Movie Reviews
On The Road
Director: Walter Salles
Stars: Kristen Stewart, Amy Adams, Steve Buscemi
Released: 12th October 2012
An adaptation of Jack Kerouac’s beat-era classic On the Road has been a long time coming. The unenviable task of bringing Kerouac’s freewheeling and mostly plot-less novel to the screen fell to Walter Salles, director of The Motorcycle Diaries. Salles’ beautifully shot and remarkably faithful adaptation is, for the most part, a success.
On the Road opens at the end of the 1940s. Struggling writer Sal Paradise (Sam Riley) drifts aimlessly around the bars of Manhattan with poet (and Allen Ginsberg surrogate) Carlo Marx (Tom Sturridge) waiting for inspiration to strike. His life is shaken up when he meets Dean Moriarty (Garrett Hedlund), a free-spirited livewire blazing through life on his instincts and insatiable appetite for booze, sex and jazz. Dean is living in a rundown apartment with his new 16-year old wife Marylou (Kristen Stewart) but seems to have numerous girlfriends scattered across the country. Sal is captivated by Dean and leaves New York for a life spent intermittently travelling across America seeking answers to the indefinable questions of life with a view to writing a book.
Structurally, On the Road is essentially a series of short disjointed road movies; scenes from places along the various journeys taken in the film. Its episodic nature, coupled with its length (137 minutes), means that the pace can occasionally slacken, only to pick up again whenever an interesting character crops up along the way; and luckily there are many. From Viggo Mortensen’s eccentric William Burroughs surrogate to Steve Buscemi’s leery loner, there is plenty to enjoy in the myriad of cameos. Indeed, the performances as a whole are very good. While Riley, Dunst and Stewart have convinced in previous roles, it is Hedlund, so wooden in Tron: Legacy, who surprises here with a committed performance that captures both Dean’s magnetic charisma and frayed vulnerability.
After a muted reaction to the film in Cannes earlier this year, many accused it of being too self-congratulatory. While there may be a number of scenes revelling in the hedonism of its characters, we never forget that we are looking at lost and immature young men reacting to a post-war malaise by clumsily seizing their newfound freedom. On the Road is much more that a catalogue of debauchery justified by sporadic literary and philosophical pretensions it’s a film that shows men struggling to understand the limits and consequences of their own freedom. The film never fails to show the trail of destruction which Dean’s affairs leave behind or the fragile masculinity of men abandoned by their fathers. It shows that there’s nothing more life-affirming than listening to music and drinking with friends, but it also understands that there’s more to life than that, even if the characters don’t.

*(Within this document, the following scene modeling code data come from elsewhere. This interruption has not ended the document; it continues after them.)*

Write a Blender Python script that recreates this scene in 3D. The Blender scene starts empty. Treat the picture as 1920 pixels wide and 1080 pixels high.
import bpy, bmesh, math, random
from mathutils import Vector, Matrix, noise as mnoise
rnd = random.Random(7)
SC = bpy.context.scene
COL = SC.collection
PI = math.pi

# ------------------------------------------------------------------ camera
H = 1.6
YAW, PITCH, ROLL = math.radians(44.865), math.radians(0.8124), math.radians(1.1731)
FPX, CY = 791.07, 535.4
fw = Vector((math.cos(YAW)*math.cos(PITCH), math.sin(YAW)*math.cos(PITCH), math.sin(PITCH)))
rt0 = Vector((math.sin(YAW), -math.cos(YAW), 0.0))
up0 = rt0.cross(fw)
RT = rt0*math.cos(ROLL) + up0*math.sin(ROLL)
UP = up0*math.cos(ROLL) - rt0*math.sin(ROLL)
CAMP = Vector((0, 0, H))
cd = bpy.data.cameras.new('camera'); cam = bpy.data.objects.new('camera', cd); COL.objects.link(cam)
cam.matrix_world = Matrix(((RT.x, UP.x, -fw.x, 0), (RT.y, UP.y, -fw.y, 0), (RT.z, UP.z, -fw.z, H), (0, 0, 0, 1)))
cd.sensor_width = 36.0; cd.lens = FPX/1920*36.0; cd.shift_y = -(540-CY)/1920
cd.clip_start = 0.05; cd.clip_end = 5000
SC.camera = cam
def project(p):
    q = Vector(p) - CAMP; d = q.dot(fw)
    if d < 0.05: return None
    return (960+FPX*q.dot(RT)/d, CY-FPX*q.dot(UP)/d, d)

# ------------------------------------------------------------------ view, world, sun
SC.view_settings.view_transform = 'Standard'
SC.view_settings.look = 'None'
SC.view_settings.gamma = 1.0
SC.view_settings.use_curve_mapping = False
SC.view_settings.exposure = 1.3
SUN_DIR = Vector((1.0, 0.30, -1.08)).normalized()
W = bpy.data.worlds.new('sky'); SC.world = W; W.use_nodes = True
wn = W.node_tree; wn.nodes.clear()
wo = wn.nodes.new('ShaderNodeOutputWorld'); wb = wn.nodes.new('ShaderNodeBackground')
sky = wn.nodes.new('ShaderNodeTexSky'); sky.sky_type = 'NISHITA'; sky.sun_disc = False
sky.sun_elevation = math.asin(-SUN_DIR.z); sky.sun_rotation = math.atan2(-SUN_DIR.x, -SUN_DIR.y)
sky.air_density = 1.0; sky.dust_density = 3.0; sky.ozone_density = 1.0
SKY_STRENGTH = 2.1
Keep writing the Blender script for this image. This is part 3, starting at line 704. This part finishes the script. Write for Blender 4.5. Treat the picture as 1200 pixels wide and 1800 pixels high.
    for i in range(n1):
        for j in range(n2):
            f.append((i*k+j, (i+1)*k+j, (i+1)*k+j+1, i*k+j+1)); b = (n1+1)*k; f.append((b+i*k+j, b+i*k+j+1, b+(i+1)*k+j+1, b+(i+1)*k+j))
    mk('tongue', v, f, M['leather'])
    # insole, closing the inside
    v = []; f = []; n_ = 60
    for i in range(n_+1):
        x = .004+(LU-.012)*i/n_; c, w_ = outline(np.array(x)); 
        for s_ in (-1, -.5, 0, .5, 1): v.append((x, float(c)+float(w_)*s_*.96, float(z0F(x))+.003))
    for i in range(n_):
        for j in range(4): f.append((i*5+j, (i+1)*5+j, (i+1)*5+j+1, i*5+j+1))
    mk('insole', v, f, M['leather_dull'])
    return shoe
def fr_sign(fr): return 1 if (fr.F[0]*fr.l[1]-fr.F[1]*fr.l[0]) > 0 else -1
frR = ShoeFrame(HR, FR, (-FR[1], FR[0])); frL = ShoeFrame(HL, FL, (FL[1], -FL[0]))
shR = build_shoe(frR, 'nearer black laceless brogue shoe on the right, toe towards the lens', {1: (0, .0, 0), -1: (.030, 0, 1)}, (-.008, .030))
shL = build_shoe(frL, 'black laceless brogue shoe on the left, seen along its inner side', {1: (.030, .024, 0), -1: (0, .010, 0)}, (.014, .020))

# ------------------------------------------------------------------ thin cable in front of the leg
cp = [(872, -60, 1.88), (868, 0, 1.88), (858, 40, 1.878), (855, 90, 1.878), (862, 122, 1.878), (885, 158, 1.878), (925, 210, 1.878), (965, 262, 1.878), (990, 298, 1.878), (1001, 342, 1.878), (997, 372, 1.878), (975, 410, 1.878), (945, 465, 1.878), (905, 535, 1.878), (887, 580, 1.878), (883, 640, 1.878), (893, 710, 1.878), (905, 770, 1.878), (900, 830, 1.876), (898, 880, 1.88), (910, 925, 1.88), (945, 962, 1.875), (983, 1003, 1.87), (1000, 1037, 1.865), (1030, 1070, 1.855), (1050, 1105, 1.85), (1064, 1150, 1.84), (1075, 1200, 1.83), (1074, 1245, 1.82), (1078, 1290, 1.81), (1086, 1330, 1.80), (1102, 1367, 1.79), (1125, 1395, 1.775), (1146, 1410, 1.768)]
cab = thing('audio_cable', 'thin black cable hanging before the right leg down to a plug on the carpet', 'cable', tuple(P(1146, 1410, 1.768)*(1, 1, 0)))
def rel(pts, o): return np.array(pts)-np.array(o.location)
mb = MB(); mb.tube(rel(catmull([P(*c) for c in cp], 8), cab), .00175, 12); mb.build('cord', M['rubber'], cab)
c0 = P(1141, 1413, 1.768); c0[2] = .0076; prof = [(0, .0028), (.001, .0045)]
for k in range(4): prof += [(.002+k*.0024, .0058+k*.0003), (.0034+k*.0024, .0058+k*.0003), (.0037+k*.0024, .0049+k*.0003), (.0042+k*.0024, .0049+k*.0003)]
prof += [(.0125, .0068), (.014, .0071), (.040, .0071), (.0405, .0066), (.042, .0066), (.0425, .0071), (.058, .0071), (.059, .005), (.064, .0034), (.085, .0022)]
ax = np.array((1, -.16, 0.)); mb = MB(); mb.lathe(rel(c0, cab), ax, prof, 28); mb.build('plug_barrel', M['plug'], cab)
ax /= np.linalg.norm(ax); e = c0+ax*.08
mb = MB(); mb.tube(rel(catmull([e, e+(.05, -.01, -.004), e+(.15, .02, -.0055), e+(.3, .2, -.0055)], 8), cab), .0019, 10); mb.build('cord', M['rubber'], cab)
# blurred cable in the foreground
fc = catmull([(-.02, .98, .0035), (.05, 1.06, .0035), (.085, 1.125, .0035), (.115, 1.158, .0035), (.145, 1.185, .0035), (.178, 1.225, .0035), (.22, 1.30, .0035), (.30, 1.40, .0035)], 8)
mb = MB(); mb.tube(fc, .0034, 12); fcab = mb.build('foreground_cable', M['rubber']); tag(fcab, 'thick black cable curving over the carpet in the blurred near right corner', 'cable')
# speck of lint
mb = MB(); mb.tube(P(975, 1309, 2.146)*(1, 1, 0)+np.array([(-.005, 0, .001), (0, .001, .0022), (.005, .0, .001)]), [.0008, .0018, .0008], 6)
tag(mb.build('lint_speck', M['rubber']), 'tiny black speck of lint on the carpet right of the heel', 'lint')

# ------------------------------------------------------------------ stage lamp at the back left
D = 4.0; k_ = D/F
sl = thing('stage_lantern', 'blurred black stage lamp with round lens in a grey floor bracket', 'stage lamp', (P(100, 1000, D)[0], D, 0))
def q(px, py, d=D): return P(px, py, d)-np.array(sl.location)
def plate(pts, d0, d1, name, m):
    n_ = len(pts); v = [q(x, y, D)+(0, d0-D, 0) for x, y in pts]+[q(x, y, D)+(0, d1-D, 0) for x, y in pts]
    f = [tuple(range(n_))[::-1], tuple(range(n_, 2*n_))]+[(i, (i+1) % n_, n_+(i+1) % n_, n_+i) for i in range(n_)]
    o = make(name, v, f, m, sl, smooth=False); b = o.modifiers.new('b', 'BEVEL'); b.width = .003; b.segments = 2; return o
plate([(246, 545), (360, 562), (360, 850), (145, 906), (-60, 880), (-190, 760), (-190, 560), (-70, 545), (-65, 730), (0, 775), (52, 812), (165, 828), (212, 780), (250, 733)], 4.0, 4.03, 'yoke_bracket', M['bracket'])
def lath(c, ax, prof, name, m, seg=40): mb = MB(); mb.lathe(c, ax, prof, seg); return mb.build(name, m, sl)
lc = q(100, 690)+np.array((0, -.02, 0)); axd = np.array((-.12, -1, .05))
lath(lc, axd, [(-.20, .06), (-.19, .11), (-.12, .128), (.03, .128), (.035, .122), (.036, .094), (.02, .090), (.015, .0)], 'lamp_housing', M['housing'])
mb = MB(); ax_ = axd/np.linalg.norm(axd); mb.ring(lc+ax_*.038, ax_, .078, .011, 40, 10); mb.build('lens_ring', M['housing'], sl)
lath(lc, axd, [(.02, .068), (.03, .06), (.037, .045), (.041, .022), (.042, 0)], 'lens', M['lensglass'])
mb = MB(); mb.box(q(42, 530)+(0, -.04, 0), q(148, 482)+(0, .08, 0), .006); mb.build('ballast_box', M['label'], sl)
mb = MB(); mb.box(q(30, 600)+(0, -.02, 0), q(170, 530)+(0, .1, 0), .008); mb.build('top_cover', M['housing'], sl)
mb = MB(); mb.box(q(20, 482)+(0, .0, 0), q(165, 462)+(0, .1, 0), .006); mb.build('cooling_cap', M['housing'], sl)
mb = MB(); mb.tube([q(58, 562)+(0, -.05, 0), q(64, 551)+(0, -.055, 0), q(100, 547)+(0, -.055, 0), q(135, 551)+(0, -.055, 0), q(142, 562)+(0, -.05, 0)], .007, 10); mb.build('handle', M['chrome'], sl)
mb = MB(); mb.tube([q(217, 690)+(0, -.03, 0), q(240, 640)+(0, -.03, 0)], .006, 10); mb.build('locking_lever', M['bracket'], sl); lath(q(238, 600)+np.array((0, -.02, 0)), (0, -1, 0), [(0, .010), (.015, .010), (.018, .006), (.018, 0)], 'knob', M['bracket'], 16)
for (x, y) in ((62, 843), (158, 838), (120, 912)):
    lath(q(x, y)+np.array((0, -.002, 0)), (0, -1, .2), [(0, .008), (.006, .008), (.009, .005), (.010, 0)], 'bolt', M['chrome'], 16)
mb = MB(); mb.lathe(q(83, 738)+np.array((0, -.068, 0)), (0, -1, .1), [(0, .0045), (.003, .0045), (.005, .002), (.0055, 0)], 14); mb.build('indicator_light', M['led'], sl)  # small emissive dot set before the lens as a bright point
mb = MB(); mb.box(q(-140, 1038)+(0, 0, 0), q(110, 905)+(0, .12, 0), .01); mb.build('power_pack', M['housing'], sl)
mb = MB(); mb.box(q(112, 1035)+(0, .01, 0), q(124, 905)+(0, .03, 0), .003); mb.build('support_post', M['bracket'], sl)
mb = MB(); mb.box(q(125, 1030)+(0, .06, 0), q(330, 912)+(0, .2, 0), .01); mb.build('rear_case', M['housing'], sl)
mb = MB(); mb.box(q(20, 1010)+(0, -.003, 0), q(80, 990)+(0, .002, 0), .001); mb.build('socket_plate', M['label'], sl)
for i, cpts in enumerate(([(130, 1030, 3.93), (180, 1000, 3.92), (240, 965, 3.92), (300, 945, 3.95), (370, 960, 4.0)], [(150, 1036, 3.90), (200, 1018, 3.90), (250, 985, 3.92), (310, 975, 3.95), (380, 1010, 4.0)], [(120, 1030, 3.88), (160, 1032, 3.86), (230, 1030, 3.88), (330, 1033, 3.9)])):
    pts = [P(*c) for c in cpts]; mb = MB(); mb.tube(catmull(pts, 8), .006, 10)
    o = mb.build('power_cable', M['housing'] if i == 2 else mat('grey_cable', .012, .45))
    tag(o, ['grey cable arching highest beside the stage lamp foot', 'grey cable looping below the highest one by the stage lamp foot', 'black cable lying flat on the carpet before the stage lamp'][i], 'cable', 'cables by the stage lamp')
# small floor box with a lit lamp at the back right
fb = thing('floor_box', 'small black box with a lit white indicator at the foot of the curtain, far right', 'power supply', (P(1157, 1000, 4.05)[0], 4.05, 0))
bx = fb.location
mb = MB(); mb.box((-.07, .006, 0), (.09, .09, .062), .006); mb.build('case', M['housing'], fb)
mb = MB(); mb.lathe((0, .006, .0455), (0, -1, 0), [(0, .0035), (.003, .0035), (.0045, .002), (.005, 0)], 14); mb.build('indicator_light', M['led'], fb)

This more balanced approach results in a sense of melancholy which runs through the film. While the beautifully cerebral shots of the landscape may detract from the wild energy of other scenes, they widen the film’s gaze and offer thoughtful counterpoints to the jovial scenes of lighthearted debauchery.
At its core, On the Road is a film about growing up and understanding one’s own experiences. We gradually see Sal’s hero-worshiping of Dean dissipate as responsibility takes hold and he sees that Dean is going nowhere. A faithful and intelligent adaptation, Salles has opted for a considered and pensive approach to the hedonistic drive of the novel and shows that there’s more to real life than there is to life on the road.